Typeface Review

Ideal Sans

Reviewed by Ellen Lupton on January 25, 2012

Ideal Sans orchestrates our conflicted desire for handmade humanist forms against the cloak of a crisp, sans serif world view.

It keeps its humanist urges just under the radar while playing them out to ambitious extremes: no straight lines, no perfect circles, no parallel edges. Unlike many attempts to pursue such a double life, Ideal Sans passes as a true sans while supporting its rich secret life. From a top-level view, this remarkable type family feels clean and rational enough for a train schedule or an infographic and yet, up close, reveals enough strange gentleness for a love letter.

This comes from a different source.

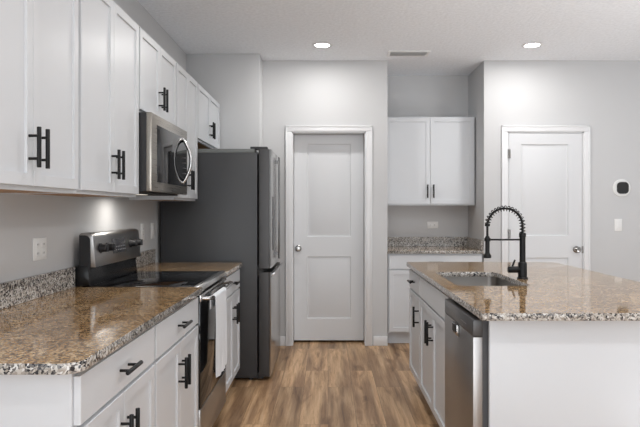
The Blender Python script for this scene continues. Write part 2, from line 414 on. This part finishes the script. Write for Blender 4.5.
def pull(cx, cz, vertical, y=-0.02):
    """black T-bar pull centred at (cx, cz) standing off the front"""
    bm = bmesh.new(); L_, cc, so, r = 0.135, 0.038, 0.034, 0.0072
    if vertical:
        cyl(bm, (cx, y-so, cz-L_/2), (cx, y-so, cz+L_/2), r, 14, bev=0.001)
        for s in (-cc, cc): cyl(bm, (cx, y, cz+s), (cx, y-so, cz+s), 0.0048, 12)
    else:
        cyl(bm, (cx-L_/2, y-so, cz), (cx+L_/2, y-so, cz), r, 14, bev=0.001)
        for s in (-cc, cc): cyl(bm, (cx+s, y, cz), (cx+s, y-so, cz), 0.0048, 12)
    return bm
def add_door(t, x, w, z, h, hx, hz, hand=True):
    d = obj('door', shift(shaker(w, h), x, 0, z), M['cab'], t)
    if hand: obj('handle', pull(hx, hz, True), M['black'], d)
def add_drawer(t, x, w, z, h, hand=True, name='drawer'):
    d = obj(name, shift(slabfront(w, h), x, 0, z), M['cab'], t)
    if hand: obj('handle', pull(x+w/2, z+h/2, False), M['black'], d)
def face_frame(w, z0, z1, mid=None, st=0.035, center=False, midrail=None):
    bs = [(0, st, 0, 0.019, z0, z1), (w-st, w, 0, 0.019, z0, z1), (st, w-st, 0, 0.019, z0, z0+st), (st, w-st, 0, 0.019, z1-st, z1)]
    if midrail: bs.append((st, w-st, 0, 0.019, midrail-0.02, midrail+0.02))
    bm = bmesh.new()
    for b in bs: box(bm, *b)
    return bm
def upper_cab(label, x, y, rz, w, d, z0, z1, group, doors=2):
    t = thing('upper_cabinet', label, 'cabinet', (x, y, 0), rz, group)
    obj('face_frame', face_frame(w, z0, z1), M['cab'], t)
    obj('body', B((0, 0.016, 0.019, d, z0, z1), (w-0.016, w, 0.019, d, z0, z1), (0.016, w-0.016, d-0.012, d, z0, z1), (0.016, w-0.016, 0.019, d, z1-0.016, z1)), M['cab'], t)
    obj('bottom_panel', B((0.016, w-0.016, 0.019, d-0.012, z0+0.002, z0+0.018)), M['raw'], t, label='raw wood coloured underside')
    g = 0.0015; e = 0.012
    dw = w/2-e-g; dz0, dz1 = z0+0.015, z1-0.012
    for k, (dx, hx) in enumerate(((e, w/2-g-0.029), (w/2+g, w/2+g+0.029))):
        add_door(t, dx, dw, dz0, dz1-dz0, hx, dz0+0.128 if z1-z0 > 0.6 else dz0+0.115)
    return t
UX = -1.012; UD = 0.293
G1 = 'white upper cabinets along the left wall'
upper_cab('white two-door upper cabinet nearest the camera, left of the other uppers', UX, 1.645, PI/2, 0.758, UD, 1.372, 2.286, G1)
upper_cab('tall white two-door upper cabinet directly to the left of the microwave', UX, 2.408, PI/2, 0.757, UD, 1.372, 2.286, G1)
upper_cab('short white two-door upper cabinet above the microwave', UX, 3.167, PI/2, 0.772, UD, 1.825, 2.286, G1)
upper_cab('white full-height upper cabinet between the microwave and the refrigerator', UX, 3.943, PI/2, 0.641, UD, 1.372, 2.286, G1)
upper_cab('short white two-door upper cabinet above the refrigerator', UX, 4.588, PI/2, 0.935, UD, 1.84, 2.286, G1)
upper_cab('wide white two-door upper cabinet hung in the back alcove', 0.580, 6.11, 0, 0.912, 0.318, 1.35, 2.249, None)

def base_cab(label, x, y, rz, w, d, group, ndoor=2, drawer=True, hinge=None, open_top=False, side_ext=(0, 0), name='base_cabinet'):
    t = thing(name, label, 'cabinet', (x, y, 0), rz, group)
    zt = 0.883; zb = 0.115
    obj('face_frame', face_frame(w, zb, zt, midrail=0.728), M['cab'], t)
    if open_top:
        obj('body', B((0, 0.016, 0.019, d, zb, zt), (w-0.016, w, 0.019, d, zb, zt), (0.016, w-0.016, d-0.012, d, zb, zt), (0.016, w-0.016, 0.019, d-0.012, zb, zb+0.016)), M['cab'], t)
    else:
        obj('body', B((0, w, 0.019, d, zb, zt)), M['cab'], t)
    obj('toe_kick', B((0, w, 0.075, d, 0, zb)), M['cab'], t)
    e = 0.010; g = 0.0015
    add_drawer(t, e, w-2*e, 0.735, 0.131, drawer, 'drawer' if drawer else 'false_front')
    z0, z1 = 0.13, 0.722
    if ndoor == 2:
        dw = w/2-e-g
        add_door(t, e, dw, z0, z1-z0, w/2-g-0.029, z1-0.13)
        add_door(t, w/2+g, dw, z0, z1-z0, w/2+g+0.029, z1-0.13)
    else:
        add_door(t, e, w-2*e, z0, z1-z0, (w-e-0.03) if hinge == 'left' else e+0.03, z1-0.13)
    return t
BX = -0.675
G2 = 'white base cabinets along the left wall'
base_cab('white base cabinet at the near end of the left counter', BX, 1.582, PI/2, 0.698, 0.625, G2)
base_cab('white base cabinet beside the near side of the range', BX, 2.282, PI/2, 0.765, 0.625, G2)
base_cab('narrow looking white base cabinet between range and refrigerator', BX, 3.832, PI/2, 0.645, 0.625, G2)
G3 = 'white base cabinets on the aisle side of the island'
base_cab('white single-door island cabinet farthest from the dishwasher', 0.625, 4.485, -PI/2, 0.515, 0.60, G3, ndoor=1, hinge='left')
base_cab('white two-door island sink cabinet next to the dishwasher', 0.625, 3.968, -PI/2, 0.955, 0.60, G3, drawer=False, open_top=True)
base_cab('white base cabinet standing in the back alcove', 0.580, 5.81, 0, 0.912, 0.61, None)

# island cladding
tag(obj('island_end_panel', B((0.64, 1.2345, 2.382, 2.401, 0, 0.8835), bev=0.001), M['cab']), 'plain white panel closing the near end of the island, facing the camera', 'panel')
tag(obj('island_back_panel', B((1.24, 1.258, 2.461, 4.485, 0, 0.8835), bev=0.001), M['cab']), 'plain white panel along the seating side of the island', 'panel')
tag(obj('corner_post', B((1.235, 1.31, 2.386, 2.460, 0, 0.8835), bev=0.002), M['cab']), 'white corner post under the right end of the island countertop', 'post')
# ------------------------------------------------------------------ stone
def rounded(pts, rads, n=8):
    out = []
    m = len(pts)
    for i in range(m):
        p = Vector(pts[i]); a = Vector(pts[i-1]); b = Vector(pts[(i+1) % m]); r = rads[i]
        if r <= 0: out.append(p); continue
        u = (a-p).normalized(); v = (b-p).normalized()
        c = p+(u+v)*r
        s = p+u*r; e = p+v*r
        a0 = math.atan2((s-c).y, (s-c).x); a1 = math.atan2((e-c).y, (e-c).x)
        da = (a1-a0+PI) % (2*PI)-PI
        for k in range(n+1): out.append(c+Vector((math.cos(a0+da*k/n), math.sin(a0+da*k/n)))*r)
    return out
def stone_slab(outline, z0, z1, hole=None):
    cd = bpy.data.curves.new('slab', 'CURVE'); cd.dimensions = '2D'; cd.fill_mode = 'BOTH'
    for poly in ([outline] if hole is None else [outline, hole]):
        s = cd.splines.new('POLY'); s.points.add(len(poly)-1); s.use_cyclic_u = True
        for q, p in zip(s.points, poly): q.co = (p.x, p.y, 0, 1)
    bev = 0.002
    cd.extrude = (z1-z0)/2-bev; cd.bevel_depth = bev; cd.offset = -bev; cd.bevel_resolution = 1
    o = bpy.data.objects.new('slab', cd); C.objects.link(o)
    dg = bpy.context.evaluated_depsgraph_get(); dg.update()
    me = bpy.data.meshes.new_from_object(o.evaluated_get(dg))
    bpy.data.objects.remove(o); bpy.data.curves.remove(cd)
    me.transform(Matrix.Translation((0, 0, (z0+z1)/2)))
    me.materials.clear(); me.materials.append(M['granite']); me.materials.append(M['granite_grey'])
    for p in me.polygons: p.material_index = 0 if abs(p.normal.z) > 0.9 else 1  # tops get the warm copy, sides the grey copy of one stone
    return me
ZT = 0.914; ZB = 0.884
def top(outline, label, hole=None):
    o = obj('countertop', stone_slab(outline, ZB, ZT, hole), None, smooth=False)
    return tag(o, label, 'countertop')
top(rounded([(XL+0.001, 1.54), (-0.638, 1.54), (-0.638, 3.053), (XL+0.001, 3.053)], [0, 0.05, 0, 0]),
    'long brown speckled granite countertop in the left foreground, before the range')
top(rounded([(XL+0.001, 3.829), (-0.638, 3.829), (-0.638, 4.475), (XL+0.001, 4.475)], [0, 0, 0.012, 0]),
    'short brown granite countertop between the range and the refrigerator')
top(rounded([(XA0+0.001, 5.775), (XA1-0.001, 5.775), (XA1-0.001, YA-0.001), (XA0+0.001, YA-0.001)], [0]*4),
    'granite countertop inside the back wall alcove')
sink_hole = rounded([(0.672, 3.10), (1.055, 3.10), (1.055, 3.80), (0.672, 3.80)], [0.05]*4)
top(rounded([(0.588, 2.288), (1.695, 2.288), (1.695, 4.52), (0.588, 4.52)], [0.008, 0.04, 0.10, 0.02]),
    'big island granite countertop holding the sink and black faucet', sink_hole)
def splash(boxes, label):
    bm = bmesh.new()
    for b in boxes: box(bm, *b, bev=0.0015, seg=1)
    tag(obj('backsplash', bm, M['granite_grey']), label, 'backsplash')
splash([(XL+0.001, XL+0.021, 1.54, 3.053, ZT+0.0005, 1.016)], 'speckled granite upstand along the wall before the range')
splash([(XL+0.001, XL+0.021, 3.829, 4.475, ZT+0.0005, 1.016)], 'short granite upstand on the wall between range and refrigerator')
splash([(XA0+0.001, XA1-0.001, YA-0.021, YA-0.001, ZT+0.0005, 1.016), (XA1-0.021, XA1-0.001, 5.80, YA-0.021, ZT+0.0005, 1.016)], 'speckled granite upstand around the back alcove counter')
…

Ellen Lupton is a writer, graphic designer, and curator of contemporary design at Cooper-Hewitt, National Design Museum. Her book Thinking with Type is a basic guide to typography directed at everyone who works with words.

2 Comments

  1. Richard Day says:

    I travelled to your website after hearing raves about Ideal Sans from John Gruber and the Vesper app team. I was disappointed that the price is so high. This product is clearly aimed only at professionals, not home users.

    I think a narrow version would be most welcome, for use in spreadsheets, charts, videos, PowerPoints/Keynotes and anywhere you need to fit more characters into a given line. I’ve looked at Arial Narrow long enough!

  2. Thomas Rettig says:

    I think the closest font already installed on most computers is Gill Sans Condensed.